## What to produce
Repeat exactly each line of the data provided below.

## Provided data
++++++
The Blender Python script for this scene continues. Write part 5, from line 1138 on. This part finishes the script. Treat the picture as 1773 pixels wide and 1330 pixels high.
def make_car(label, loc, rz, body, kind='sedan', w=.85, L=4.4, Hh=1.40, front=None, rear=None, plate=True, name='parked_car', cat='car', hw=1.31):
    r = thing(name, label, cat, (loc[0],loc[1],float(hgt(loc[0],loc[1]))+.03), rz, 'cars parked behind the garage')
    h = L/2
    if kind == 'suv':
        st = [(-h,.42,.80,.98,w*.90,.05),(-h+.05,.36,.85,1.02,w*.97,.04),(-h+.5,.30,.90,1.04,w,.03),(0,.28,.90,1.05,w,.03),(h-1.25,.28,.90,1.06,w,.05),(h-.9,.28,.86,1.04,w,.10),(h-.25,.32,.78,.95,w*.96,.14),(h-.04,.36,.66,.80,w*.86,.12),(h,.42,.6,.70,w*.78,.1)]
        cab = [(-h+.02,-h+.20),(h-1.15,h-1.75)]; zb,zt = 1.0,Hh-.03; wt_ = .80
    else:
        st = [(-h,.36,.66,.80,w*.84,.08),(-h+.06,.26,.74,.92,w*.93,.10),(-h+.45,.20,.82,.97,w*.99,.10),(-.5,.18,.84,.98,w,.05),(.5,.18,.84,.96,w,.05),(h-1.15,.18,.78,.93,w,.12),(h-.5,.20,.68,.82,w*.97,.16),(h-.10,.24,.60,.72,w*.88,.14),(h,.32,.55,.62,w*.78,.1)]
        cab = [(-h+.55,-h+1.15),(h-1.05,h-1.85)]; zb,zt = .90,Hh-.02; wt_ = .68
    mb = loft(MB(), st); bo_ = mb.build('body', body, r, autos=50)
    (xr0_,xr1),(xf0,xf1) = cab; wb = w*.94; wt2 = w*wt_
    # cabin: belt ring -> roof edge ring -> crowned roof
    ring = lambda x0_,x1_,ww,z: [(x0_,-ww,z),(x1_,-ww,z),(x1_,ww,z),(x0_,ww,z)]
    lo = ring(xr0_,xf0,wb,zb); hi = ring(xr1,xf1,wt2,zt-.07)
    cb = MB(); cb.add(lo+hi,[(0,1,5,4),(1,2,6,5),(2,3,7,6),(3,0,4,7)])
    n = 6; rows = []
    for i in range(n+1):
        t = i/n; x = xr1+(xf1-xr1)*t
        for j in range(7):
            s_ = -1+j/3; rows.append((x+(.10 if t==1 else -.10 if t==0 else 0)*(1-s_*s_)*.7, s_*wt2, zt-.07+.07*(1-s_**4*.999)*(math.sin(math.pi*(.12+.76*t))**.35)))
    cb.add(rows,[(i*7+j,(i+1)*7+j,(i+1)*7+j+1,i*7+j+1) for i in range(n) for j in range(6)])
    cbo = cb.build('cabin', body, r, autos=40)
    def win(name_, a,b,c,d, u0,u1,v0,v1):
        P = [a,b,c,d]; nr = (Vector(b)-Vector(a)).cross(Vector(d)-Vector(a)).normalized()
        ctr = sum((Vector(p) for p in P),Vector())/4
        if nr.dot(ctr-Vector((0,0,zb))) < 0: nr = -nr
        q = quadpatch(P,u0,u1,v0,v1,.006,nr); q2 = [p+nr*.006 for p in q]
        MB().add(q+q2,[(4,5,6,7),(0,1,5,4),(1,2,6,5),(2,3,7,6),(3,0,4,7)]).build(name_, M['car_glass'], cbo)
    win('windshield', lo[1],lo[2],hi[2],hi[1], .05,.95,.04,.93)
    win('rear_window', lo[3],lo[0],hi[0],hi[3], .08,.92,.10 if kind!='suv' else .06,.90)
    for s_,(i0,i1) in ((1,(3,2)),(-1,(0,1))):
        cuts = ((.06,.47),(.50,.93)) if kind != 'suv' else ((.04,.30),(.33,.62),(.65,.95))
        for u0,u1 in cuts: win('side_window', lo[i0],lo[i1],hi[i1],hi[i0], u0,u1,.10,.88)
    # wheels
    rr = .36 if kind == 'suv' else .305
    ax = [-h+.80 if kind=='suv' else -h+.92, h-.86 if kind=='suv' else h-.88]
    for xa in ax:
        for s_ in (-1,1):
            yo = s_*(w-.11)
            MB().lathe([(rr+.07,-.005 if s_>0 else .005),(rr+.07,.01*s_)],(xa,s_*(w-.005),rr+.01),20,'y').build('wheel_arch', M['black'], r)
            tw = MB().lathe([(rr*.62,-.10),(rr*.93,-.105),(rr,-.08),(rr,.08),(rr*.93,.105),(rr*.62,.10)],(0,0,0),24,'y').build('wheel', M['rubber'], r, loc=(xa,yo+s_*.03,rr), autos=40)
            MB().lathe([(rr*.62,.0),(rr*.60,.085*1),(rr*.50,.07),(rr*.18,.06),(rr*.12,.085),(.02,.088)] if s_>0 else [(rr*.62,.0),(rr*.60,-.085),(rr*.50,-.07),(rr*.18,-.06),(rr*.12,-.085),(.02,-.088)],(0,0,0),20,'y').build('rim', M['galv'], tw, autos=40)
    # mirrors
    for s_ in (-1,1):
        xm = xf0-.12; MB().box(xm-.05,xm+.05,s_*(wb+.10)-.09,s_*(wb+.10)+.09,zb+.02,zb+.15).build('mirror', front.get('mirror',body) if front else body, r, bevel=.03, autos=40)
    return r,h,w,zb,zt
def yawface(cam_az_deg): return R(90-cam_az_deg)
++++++
## Written answer
The Blender Python script for this scene continues. Write part 5, from line 1138 on. This part finishes the script. Treat the picture as 1773 pixels wide and 1330 pixels high.
def make_car(label, loc, rz, body, kind='sedan', w=.85, L=4.4, Hh=1.40, front=None, rear=None, plate=True, name='parked_car', cat='car', hw=1.31):
    r = thing(name, label, cat, (loc[0],loc[1],float(hgt(loc[0],loc[1]))+.03), rz, 'cars parked behind the garage')
    h = L/2
    if kind == 'suv':
        st = [(-h,.42,.80,.98,w*.90,.05),(-h+.05,.36,.85,1.02,w*.97,.04),(-h+.5,.30,.90,1.04,w,.03),(0,.28,.90,1.05,w,.03),(h-1.25,.28,.90,1.06,w,.05),(h-.9,.28,.86,1.04,w,.10),(h-.25,.32,.78,.95,w*.96,.14),(h-.04,.36,.66,.80,w*.86,.12),(h,.42,.6,.70,w*.78,.1)]
        cab = [(-h+.02,-h+.20),(h-1.15,h-1.75)]; zb,zt = 1.0,Hh-.03; wt_ = .80
    else:
        st = [(-h,.36,.66,.80,w*.84,.08),(-h+.06,.26,.74,.92,w*.93,.10),(-h+.45,.20,.82,.97,w*.99,.10),(-.5,.18,.84,.98,w,.05),(.5,.18,.84,.96,w,.05),(h-1.15,.18,.78,.93,w,.12),(h-.5,.20,.68,.82,w*.97,.16),(h-.10,.24,.60,.72,w*.88,.14),(h,.32,.55,.62,w*.78,.1)]
        cab = [(-h+.55,-h+1.15),(h-1.05,h-1.85)]; zb,zt = .90,Hh-.02; wt_ = .68
    mb = loft(MB(), st); bo_ = mb.build('body', body, r, autos=50)
    (xr0_,xr1),(xf0,xf1) = cab; wb = w*.94; wt2 = w*wt_
    # cabin: belt ring -> roof edge ring -> crowned roof
    ring = lambda x0_,x1_,ww,z: [(x0_,-ww,z),(x1_,-ww,z),(x1_,ww,z),(x0_,ww,z)]
    lo = ring(xr0_,xf0,wb,zb); hi = ring(xr1,xf1,wt2,zt-.07)
    cb = MB(); cb.add(lo+hi,[(0,1,5,4),(1,2,6,5),(2,3,7,6),(3,0,4,7)])
    n = 6; rows = []
    for i in range(n+1):
        t = i/n; x = xr1+(xf1-xr1)*t
        for j in range(7):
            s_ = -1+j/3; rows.append((x+(.10 if t==1 else -.10 if t==0 else 0)*(1-s_*s_)*.7, s_*wt2, zt-.07+.07*(1-s_**4*.999)*(math.sin(math.pi*(.12+.76*t))**.35)))
    cb.add(rows,[(i*7+j,(i+1)*7+j,(i+1)*7+j+1,i*7+j+1) for i in range(n) for j in range(6)])
    cbo = cb.build('cabin', body, r, autos=40)
    def win(name_, a,b,c,d, u0,u1,v0,v1):
        P = [a,b,c,d]; nr = (Vector(b)-Vector(a)).cross(Vector(d)-Vector(a)).normalized()
        ctr = sum((Vector(p) for p in P),Vector())/4
        if nr.dot(ctr-Vector((0,0,zb))) < 0: nr = -nr
        q = quadpatch(P,u0,u1,v0,v1,.006,nr); q2 = [p+nr*.006 for p in q]
        MB().add(q+q2,[(4,5,6,7),(0,1,5,4),(1,2,6,5),(2,3,7,6),(3,0,4,7)]).build(name_, M['car_glass'], cbo)
    win('windshield', lo[1],lo[2],hi[2],hi[1], .05,.95,.04,.93)
    win('rear_window', lo[3],lo[0],hi[0],hi[3], .08,.92,.10 if kind!='suv' else .06,.90)
    for s_,(i0,i1) in ((1,(3,2)),(-1,(0,1))):
        cuts = ((.06,.47),(.50,.93)) if kind != 'suv' else ((.04,.30),(.33,.62),(.65,.95))
        for u0,u1 in cuts: win('side_window', lo[i0],lo[i1],hi[i1],hi[i0], u0,u1,.10,.88)
    # wheels
    rr = .36 if kind == 'suv' else .305
    ax = [-h+.80 if kind=='suv' else -h+.92, h-.86 if kind=='suv' else h-.88]
    for xa in ax:
        for s_ in (-1,1):
            yo = s_*(w-.11)
            MB().lathe([(rr+.07,-.005 if s_>0 else .005),(rr+.07,.01*s_)],(xa,s_*(w-.005),rr+.01),20,'y').build('wheel_arch', M['black'], r)
            tw = MB().lathe([(rr*.62,-.10),(rr*.93,-.105),(rr,-.08),(rr,.08),(rr*.93,.105),(rr*.62,.10)],(0,0,0),24,'y').build('wheel', M['rubber'], r, loc=(xa,yo+s_*.03,rr), autos=40)
            MB().lathe([(rr*.62,.0),(rr*.60,.085*1),(rr*.50,.07),(rr*.18,.06),(rr*.12,.085),(.02,.088)] if s_>0 else [(rr*.62,.0),(rr*.60,-.085),(rr*.50,-.07),(rr*.18,-.06),(rr*.12,-.085),(.02,-.088)],(0,0,0),20,'y').build('rim', M['galv'], tw, autos=40)
    # mirrors
    for s_ in (-1,1):
        xm = xf0-.12; MB().box(xm-.05,xm+.05,s_*(wb+.10)-.09,s_*(wb+.10)+.09,zb+.02,zb+.15).build('mirror', front.get('mirror',body) if front else body, r, bevel=.03, autos=40)
    return r,h,w,zb,zt
def yawface(cam_az_deg): return R(90-cam_az_deg)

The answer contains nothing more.